Rétroéclairés, la lumière se diffusant à travers les découpes, ces tableaux, œuvres d’art à brancher, incitent à la rêverie en suggérant une vision fantasmée du cosmos. On y revient toujours.
La découverte de la Draw Machine
Le graphiste obligé de jongler entre ses commandes professionnelles et son travail artistique est heureux d’avoir pu intégrer la résidence d’artiste pendant un mois et demi. « C’est un vrai luxe d’avoir un lieu hors de chez soi pour créer ».
Ce samedi après-midi, il est 17h30 lorsque sa « drawing machine » se met sans prévenir à fonctionner. Le bras-robot associé à un stylo rempli d’encre, tel la main d’une brodeuse, trace des points et des traits d’une extrême précision sur la toile bleue au format A1.
« La machine va travailler pendant 6 heures » prévient Matthieu qui ajoute « Ce qui m’intéresse ici, c’est la texture du tracé au crayon. Avec une imprimante, on aura toujours un rendu assez froid et plat. Le crayon donne un dessin plus chaleureux ». La machine, capable de reproduire de manière parfaite les dessins réalisés au préalable sur ordinateur, est le fruit du travail de deux Californiens qui la destinaient aux architectes « puis des artistes s’en sont emparés » glisse Matthieu qui, une fois l’engin réceptionné, a dû l’apprivoiser. « J’ai réalisé de multiples tests afin de maîtriser le logiciel manipulant objets 3 D et ligne vectorielle » admet-il.
Alors que nous parlons, la machine poursuit inexorablement le tracé, faisant entendre un doux chuintement, la chute du stylo sur la toile qui se relève pour repartir un dixième de millimètres plus loin. « Les dessins sont tellement complexes et si précis qu’ils seraient impossibles à réaliser à la main » nous éclaire Matthieu.
Mattieu Poli travaille sur un logiciel 3D. Son dessin est reproduit sur la toile bleue par la Draw Machine équipée d'un stylo.
Des nébuleuses, des supernovas, une invitation au grand voyage
Chaque création, réalisée en cinq exemplaires numérotés sont à admirer à la galerie.
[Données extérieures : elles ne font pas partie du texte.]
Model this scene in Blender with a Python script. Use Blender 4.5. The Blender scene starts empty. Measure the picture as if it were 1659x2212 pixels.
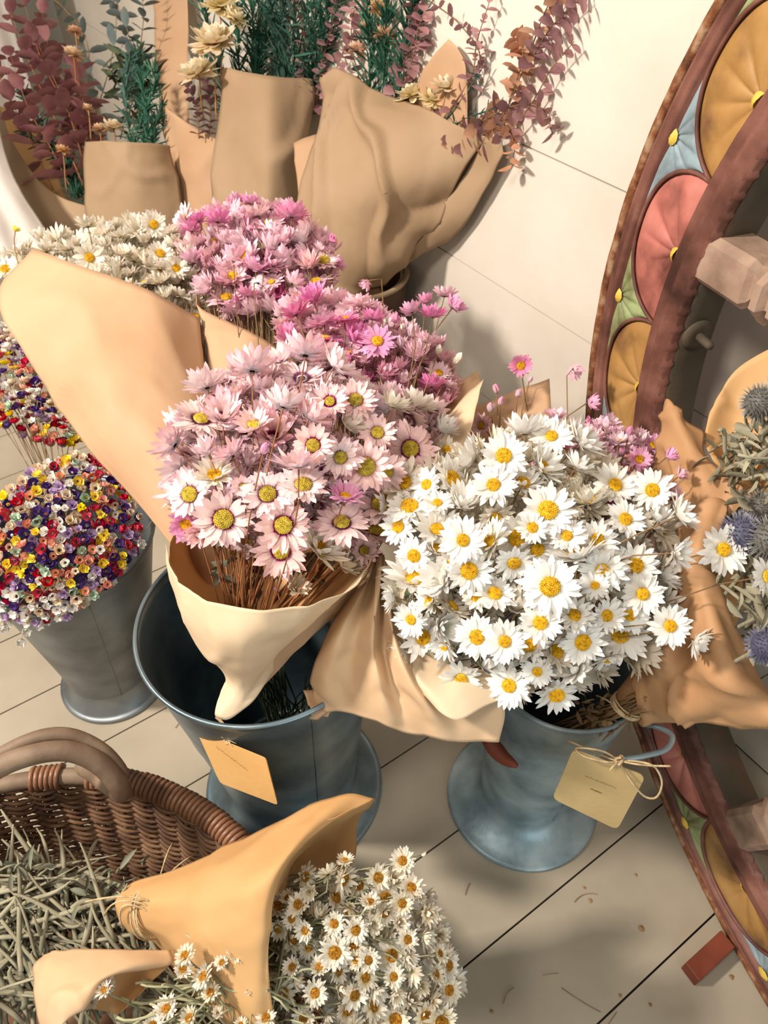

Interprétations personnelle des nébuleuses « ces méga-structures de gaz ont une densité infinitésimale, mais elles ont par leurs énormes volumes une influence gravitationnelle », vision artistique de la courbure de l’espace-temps provoqués par ses gigantesques nuages moléculaires…
Des nébuleuses, principalement en noir et blanc, mais auxquelles l’artiste peut ajouter une encre de couleur, faire varier les épaisseurs du trait. Certaines font penser à des relevés topographiques, d’autres à des supernovas mais au lieu de poussières d’étoiles, l’artiste a préféré illustrer l’implosion à l’aide de milliers de mini-briques. « C’est peut-être une étoile artificielle. On est clairement dans le surréalisme » indique Matthieu, avouant avoir beaucoup joué aux Lego petit et s’y être remis avec sa fille.
Interrogé sur le sens de son travail, Matthieu préfère laisser au spectateur le soin d’imaginer sa propre histoire à partir de ce qui lui est donné à voir. « On peut parler d’art abstrait mais toujours exécuté à partir d’une réalité, celle des explorations scientifiques.»
Sur chaque cartel, Matthieu a souhaité inscrire la durée d’exécution du bras-robot, ultime remerciement de l’artiste à sa « drawing machine ».
Tally, l’apprenti artiste quantique
Jamais à court d’idées, Matthieu s’est associé avec un scientifique et un ingénieur. L’objectif de ce trio : développer une machine intelligente, capable de réaliser des productions abstraites mais surtout de prendre en compte le retour immédiat du public pour progresser. « L’idée est de relier un ordinateur quantique à des bras mécaniques pouvant dessiner » explique notre artiste. Une intelligence artificielle apprenante capable de s’adapter au goût du public et de réaliser des productions. Un projet ambitieux et de longue haleine qui nécessite des financements.
En attendant, on peut découvrir les œuvres de Matthieu Poli à la galerie Beausoleil.
1.Miroir infini : procédé d’illusion d’optique à base de lumière leds qui, installées entre un miroir et une plaque réfléchissante, se reflètent à l’infini, donnant l’impression de visualiser un tunnel lumineux.
Galerie Beausoleil
48, rue Notre-Dame-de-Lorette, Paris 9
Fin de résidence de Matthieu Poli et rendu des œuvres : le 17 novembre à partir de 18h.